A ‘skinny latte’ but a good deal

The Chief Minister says the UK’s deal with the EU represents what the Isle of Man wanted when negotiations started.

Speaking to Tynwald HQ outlined what it means for our island and outlined the risks we faced at the start of the process.

The risks

These included that if there had been no deal, there was a chance that tariffs would be attached to Manx goods. Some such as seafood, were modest, while tariffs on meat  could have been so high that it would have threatened the profitability of all exports into Europe.

The EU could have refused to allow the Isle of Man to be part of any UK deal. This was a real possibility at the start. If this had happened, it could have led to trade friction between the UK and us. 

Our priorities

In response to these risks, the gov agreed strategic priorities for the island: To maintain and protect the free flow of goods between the Isle of Man and the UK; To maintain the free flow of people between the Isle of Man and the UK as part of the Common Travel Area; To maintain access to the EU for our exports, on the same terms as the UK; And to consider other opportunities on their merits.

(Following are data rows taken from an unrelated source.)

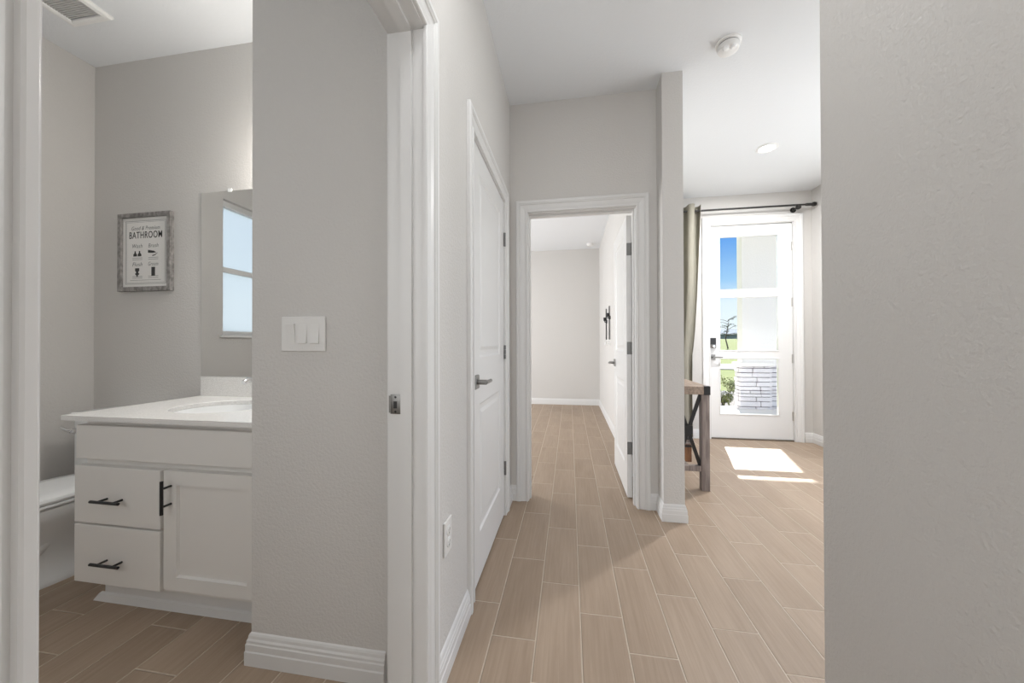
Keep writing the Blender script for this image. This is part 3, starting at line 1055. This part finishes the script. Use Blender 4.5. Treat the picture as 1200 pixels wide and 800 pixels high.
ef = thing('exhaust_fan', (-2.49, 1.36, CEIL), 'square white exhaust fan grille on the bathroom ceiling', 'exhaust fan')
bm = bmesh.new()
EX0, EX1, EY0, EY1 = -2.62, -2.36, 1.22, 1.485
FG = [(0, 0), (0, .010), (.006, .018), (.022, .021), (.032, .017), (.035, .010)]
frame_strip(bm, lambda w, t: [(EX0 + w, EY0 + w, CEIL - t), (EX1 - w, EY0 + w, CEIL - t), (EX1 - w, EY1 - w, CEIL - t), (EX0 + w, EY1 - w, CEIL - t)], FG, True)
obj('frame', bm, M_PLASTIC, ef)
bm = bmesh.new()
box(bm, EX0 + .034, EX1 - .034, EY0 + .034, EY1 - .034, CEIL - .006, CEIL - .001)
y = EY0 + .040
while y < EY1 - .040:
    box(bm, EX0 + .034, EX1 - .034, y, y + .004, CEIL - .012, CEIL - .006)
    y += .0095
obj('grille', bm, M_VENT, ef)

sd = thing('smoke_detector', (.905, 2.185, CEIL), 'round white smoke detector on the ceiling near the wall end', 'smoke detector')
bm = bmesh.new()
lathe(bm, [(.066, 0), (.066, .008), (.060, .012), (.054, .013), (0, .013)], (.905, 2.185, CEIL), (0, 0, -1), 36)
obj('base', bm, M_PLASTIC, sd, smooth=35)
bm = bmesh.new()
lathe(bm, [(.052, .015), (.056, .018), (.057, .030), (.052, .044), (.036, .050), (0, .051)], (.905, 2.185, CEIL), (0, 0, -1), 36)
obj('body', bm, M_PLASTIC, sd, smooth=35)
bm = bmesh.new()
lathe(bm, [(.0535, .0125), (.0535, .0155)], (.905, 2.185, CEIL), (0, 0, -1), 36)
obj('gap', bm, M_SLOT, sd)
for dx, dy in ((-.022, -.026), (.012, -.034)):
    bm = bmesh.new()
    lathe(bm, [(.017, .040), (.017, .052), (.011, .062), (0, .065)], (.905 + dx, 2.185 + dy, CEIL), (0, 0, -1), 18)
    obj('strobe_lens', bm, M_CLEAR, sd, smooth=35)

rl = thing('recessed_light', (1.725, 3.42, CEIL), 'round lit recessed ceiling light above the entry', 'ceiling light')
bm = bmesh.new()
lathe(bm, [(.085, 0), (.085, .004), (.078, .009), (.064, .011), (.062, .006), (.062, .001)], (1.725, 3.42, CEIL), (0, 0, -1), 40)
obj('trim_ring', bm, M_PLASTIC, rl, smooth=35)
bm = bmesh.new()
lathe(bm, [(0, .0075), (.060, .006), (.062, .002)], (1.725, 3.42, CEIL), (0, 0, -1), 40)
obj('lens', bm, M_LENS, rl, smooth=35)
rd = bpy.data.lights.new('recessed_light_lamp', 'AREA')
rd.shape = 'DISK'
rd.size = .11
rd.energy = 48
rdo = bpy.data.objects.new('recessed_light_lamp', rd)
rdo.location = (1.725, 3.42, CEIL - .02)
COL.objects.link(rdo)

fsd = thing('smoke_detector', (.36, 6.22, CEIL), 'small white smoke detector on the far room ceiling', 'smoke detector')
bm = bmesh.new()
lathe(bm, [(.066, 0), (.066, .010), (.060, .013), (0, .013)], (.36, 6.22, CEIL), (0, 0, -1), 28)
obj('base', bm, M_PLASTIC, fsd, smooth=35)
bm = bmesh.new()
lathe(bm, [(.055, .013), (.057, .026), (.045, .040), (0, .043)], (.36, 6.22, CEIL), (0, 0, -1), 28)
obj('body', bm, M_PLASTIC, fsd, smooth=35)

# ------------------------------------------------------------------ black wall sconces in the far room
def sconce(y, label, z0, z1, zc):
    t = thing('wall_sconce', (.535, y, z0), label, 'wall sconce', 'black wall sconces in the far room')
    bm = bmesh.new()
    bbox(bm, .513, .527, y - .011, y + .011, z0, z1, .003)
    obj('bar', bm, M_BLACK, t)
    bm = bmesh.new()
    lathe(bm, [(.024, 0), (.024, .008), (.010, .012), (.010, .022)], (.535, y, zc), (-1, 0, 0), 18)
    obj('wall_mount', bm, M_BLACK, t, smooth=35)
    bm = bmesh.new()
    tube(bm, [(.515, y, zc), (.504, y, zc - .01), (.498, y, zc + .012)], .007, 8)
    lathe(bm, [(.004, 0), (.015, .002), (.018, .05), (.015, .05), (.012, .006), (0, .006)], (.498, y, zc + .01), (0, 0, 1), 18)
    obj('arm', bm, M_BLACK, t, smooth=35)
    bm = bmesh.new()
    lathe(bm, [(.006, 0), (.011, -.03), (.006, -.06), (0, -.075)], (.510, y, z0 - .015), (0, 0, 1), 10)
    tube(bm, [(.517, y, z0 + .004), (.510, y, z0 - .016)], .002, 6)
    obj('crystal_drop', bm, M_CLEAR, t, smooth=35)


sconce(4.80, 'black slim wall sconce, the one nearer the open door', 1.17, 1.615, 1.46)
sconce(5.20, 'black slim wall sconce, the one farther from the open door', 1.17, 1.615, 1.43)

# ------------------------------------------------------------------ entry furniture
ct = thing('console_table', (.895, 3.4, 0), 'greywashed wood console table with black X braces by the entry', 'console table')
TX0, TX1, TY0, TY1 = .745, 1.046, 2.868, 3.95
bm = bmesh.new()
bbox(bm, TX0, TX1, TY0, TY1, .730, .792, .003)
obj('tabletop', bm, M_TOPWOOD, ct)
for x in (TX0, TX1 - .062):
    for y in (TY0, TY1 - .062):
        bm = bmesh.new()
        bbox(bm, x + .002, x + .060, y + .002, y + .060, 0, .730, .003)
        obj('leg', bm, M_GREYWOOD, ct)
for y in (TY0 + .010, TY1 - .052):
    bm = bmesh.new()
    bbox(bm, TX0 + .060, TX1 - .060, y, y + .042, .145, .185, .002)
    obj('rail', bm, M_GREYWOOD, ct)
bm = bmesh.new()
bbox(bm, TX0 + .14, TX1 - .14, TY0 + .052, TY1 - .052, .145, .185, .002)
obj('rail', bm, M_GREYWOOD, ct)


def strap(bm, a, b, w, y0, y1):
    a, b = Vector((a[0], 0, a[1])), Vector((b[0], 0, b[1]))
    d = (b - a).normalized()
    nn = Vector((-d.z, 0, d.x)) * w / 2
    q = [a - nn, b - nn, b + nn, a + nn]
    loft(bm, [[(p.x, y0, p.z) for p in q], [(p.x, y1, p.z) for p in q]])


for y in (TY0 + .018, TY1 - .040):
    xa, xb = TX0 + .062, TX1 - .062
    bm = bmesh.new()
    strap(bm, (xa, .185), (xb, .725), .026, y, y + .010)
    strap(bm, (xa, .725), (xb, .185), .026, y + .010, y + .020)
    xm = (xa + xb) / 2
    bbox(bm, xm - .032, xm + .032, y - .003, y, .425, .489, .001)
    obj('brace', bm, M_BLACK, ct)
for x0, x1 in ((TX0 - .002, TX0 + .044), (TX1 - .044, TX1 + .002)):
    for y0, y1 in ((TY0 - .003, TY0 + .042), (TY1 - .042, TY1 + .003)):
        bm = bmesh.new()
        bbox(bm, x0, x1, y0, y1, .728, .794, .002)
        obj('corner_bracket', bm, M_BLACK, ct)

wb = thing('wooden_box', (1.03, 3.62, 0), 'small brown wooden box with dark lid on floor behind console table', 'box')
bm = bmesh.new()
bbox(bm, .93, 1.135, 3.56, 3.76, 0, .165, .004)
obj('body', bm, M_BROWN, wb)
bm = bmesh.new()
bbox(bm, .925, 1.140, 3.555, 3.765, .165, .182, .003)
bbox(bm, .935, 1.130, 3.565, 3.755, .182, .212, .003)
obj('lid', bm, M_GREYWOOD, wb)
bm = bmesh.new()
for z0, z1 in ((.138, .158), (.210, .222)):
    box(bm, .927, 1.138, 3.557, 3.763, z0, z1)
obj('band', bm, M_BLACK, wb)

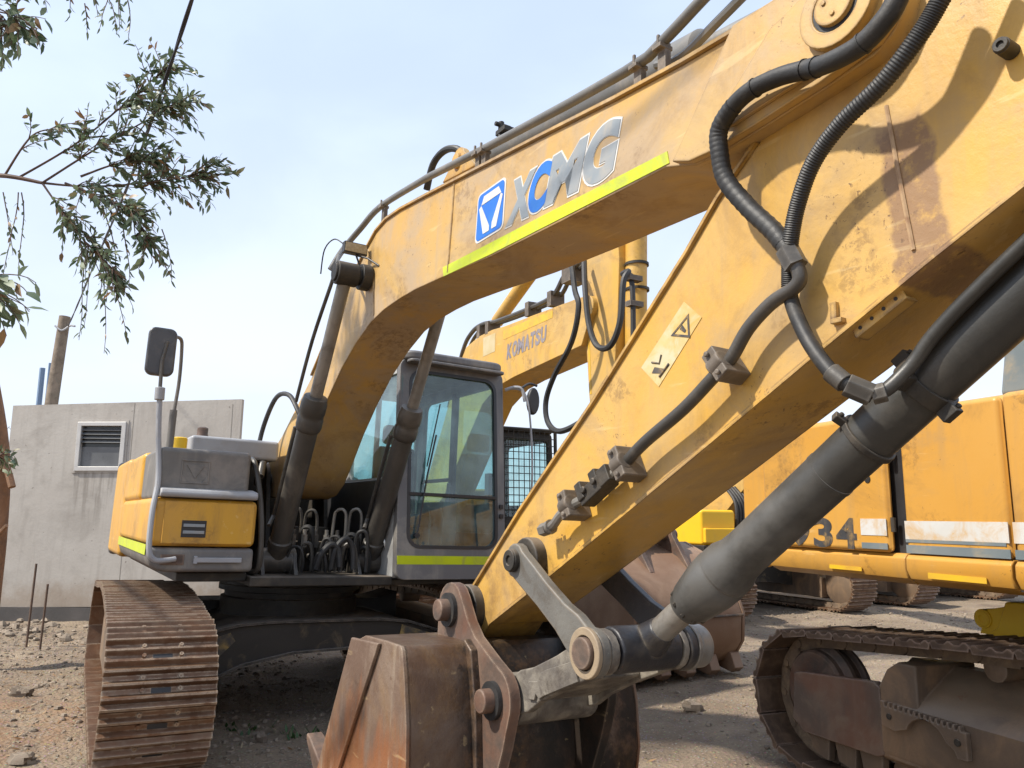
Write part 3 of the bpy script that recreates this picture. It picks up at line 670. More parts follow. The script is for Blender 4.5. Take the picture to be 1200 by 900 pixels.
# stick tip boss
MB().cyl((3.65,-.20,1.12),(3.65,.20,1.12),.115).build('tip_boss', DARK, STICK, bevel=.008)
MB().cyl((4.18,-.205,1.375),(4.18,.205,1.375),.098).build('link_boss', DARK, STICK, bevel=.01)
for (s, z) in ((6.20,2.665),):
    MB().cyl((s,-.20,z),(s,-.15,z),.020,n=14).annulus((s,-.206,z),(0,1,0),.008,.018,.01,14).build('grease_fitting', DARK, STICK, bevel=.002)
# warning sticker
MB().prism([(4.87,2.11),(4.965,2.025),(5.18,2.235),(5.095,2.31)], -.1522, -.1495).build('warning_sticker', mat('sticker_paper', (.52,.47,.31), (.56,.42,.17), 7, (.52,.33,.08), .6, 9, rough=.5), STICK)
wt = MB(); ctr = V((5.045,2.165))
tri = [(5.03,2.20),(5.12,2.262),(5.125,2.175)]; cx = sum(p[0] for p in tri)/3; cz = sum(p[1] for p in tri)/3
ti = [(cx+(x-cx)*.72, cz+(z-cz)*.72) for x, z in tri]
for i in range(3):
    j = (i+1)%3; wt.prism([tri[i],tri[j],ti[j],ti[i]], -.154, -.1518)
wt.prism([(5.075,2.215),(5.088,2.228),(5.106,2.205),(5.10,2.197)], -.154, -.1518)
wt.prism([(4.93,2.08),(4.945,2.10),(5.0,2.085),(4.99,2.07)], -.154, -.1518); wt.tube([(4.93,-.153,2.12),(4.97,-.153,2.11),(4.98,-.153,2.14)],.004,5); wt.tube([(4.97,-.153,2.06),(5.02,-.153,2.10)],.005,5)
wt.build('warning_symbol', INK, STICK)
# under-stick drilled plate and small bracket
dp = MB(); dd = V((1,0,.53)).normalized()
dp.obox((5.815,-.11,2.10),(dd,(0,1,0),dd.cross(V((0,1,0)))),(.085,.028,.006))
dp.obox((5.815,-.138,2.108),(dd,(0,1,0),dd.cross(V((0,1,0)))),(.085,.004,.018))
pl_ = dp.build('drilled_plate', Y_STICK, STICK, bevel=.002)
hb = MB()
for k in (-.06,-.02,.02,.06):
    p = V((5.815,-.1425,2.108))+dd*k; hb.cyl(p, p+V((0,-.0015,0)), .0055, n=10)
hb.build('bolt_hole', BLACK, pl_)
sb = MB().box(5.685,5.705,-.165,-.148,2.11,2.165); sb.box(5.69,5.725,-.172,-.148,2.10,2.115); sb.build('small_bracket', Y_STICK, STICK, bevel=.002)

# --- hoses on the stick
h1 = [(6.10,-.33,2.95),(6.035,-.33,2.835),(5.995,-.33,2.795),(5.925,-.325,2.77),(5.82,-.315,2.78),(5.74,-.30,2.81),(5.65,-.30,2.835),(5.55,-.30,2.845),(5.47,-.295,2.83),(5.40,-.285,2.785),(5.39,-.275,2.71),(5.40,-.26,2.62),(5.47,-.245,2.51),(5.56,-.235,2.40),(5.61,-.228,2.32)]
MB().tube(crom(h1,6), .0275, 14).build('hydraulic_hose', RUBBER, X)
P1 = crom(h1,14); seg_ = P1[112:190]
MB().tube(seg_, [.0285 if i % 3 else .0300 for i in range(len(seg_))], 14).build('hose_sleeve', RUBBER, X)
for i in (62,70,40,96): MB().tube([P1[i], P1[i+1]], .0305, 14).build('hose_band', RUBBER, X)
h2 = [(6.20,-.28,2.92),(6.12,-.29,2.80),(6.06,-.29,2.735),(5.96,-.29,2.66),(5.83,-.285,2.605),(5.73,-.27,2.54),(5.66,-.25,2.45),(5.62,-.235,2.36),(5.59,-.21,2.28),(5.585,-.20,2.19),(5.63,-.205,2.08),(5.69,-.215,1.99),(5.745,-.21,1.925),(5.80,-.16,1.885)]
P2 = crom(h2,8)
MB().tube(P2, .0215, 12).build('hydraulic_hose', RUBBER, X)
P2 = crom(h2,30); seg_ = P2[:262]
MB().tube(seg_, [.0222 if i % 2 else .0242 for i in range(len(seg_))], 12).build('hose_sleeve', RUBBER, X)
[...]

The Chief Minister said: ‘These were the objectives we set ourselves. And I am pleased to say that we have met them. As a result of the agreement, there will be no trade friction between us and the UK. There is no threat to the Common Travel Area. And our goods will be treated in the same way as UK goods when trading with the EU.

Outcomes

As a result of the deal, Manx companies will be able to trade with the EU with no tariffs, no quotas and no additional friction in comparison with UK goods. Essentially a Manx lamb will be sold in the same way as a Welsh one.

Turning to fishing, HQ said: ‘It was clear that without fish for the EU, there would be no goods for us.’

The deal means that any EU vessel that wishes to fish in our waters in the future will have to prove a track record and will only be able to fish for the species that they previously did, in the section of Manx waters where they previously did.

‘We will have the right to licence these vessels and manage our waters in a way that puts sustainability of our waters – and our industry – at its heart. I know that some people would have wanted a future where no foreign vessels were able to fish in our waters. I understand that. But in any negotiation there has to be give and take.’

Taking questions from members, HQ said the deal was a ‘skinny latte’ as it was light on detail about financial services.

Why no vote?

Mr Quayle also outlined why the Tynwald, unlike other governments in the British Isles, is not having a vote on the deal, he said that ‘they have to do so to be able to provide their consent to the UK to be involved. We do not.’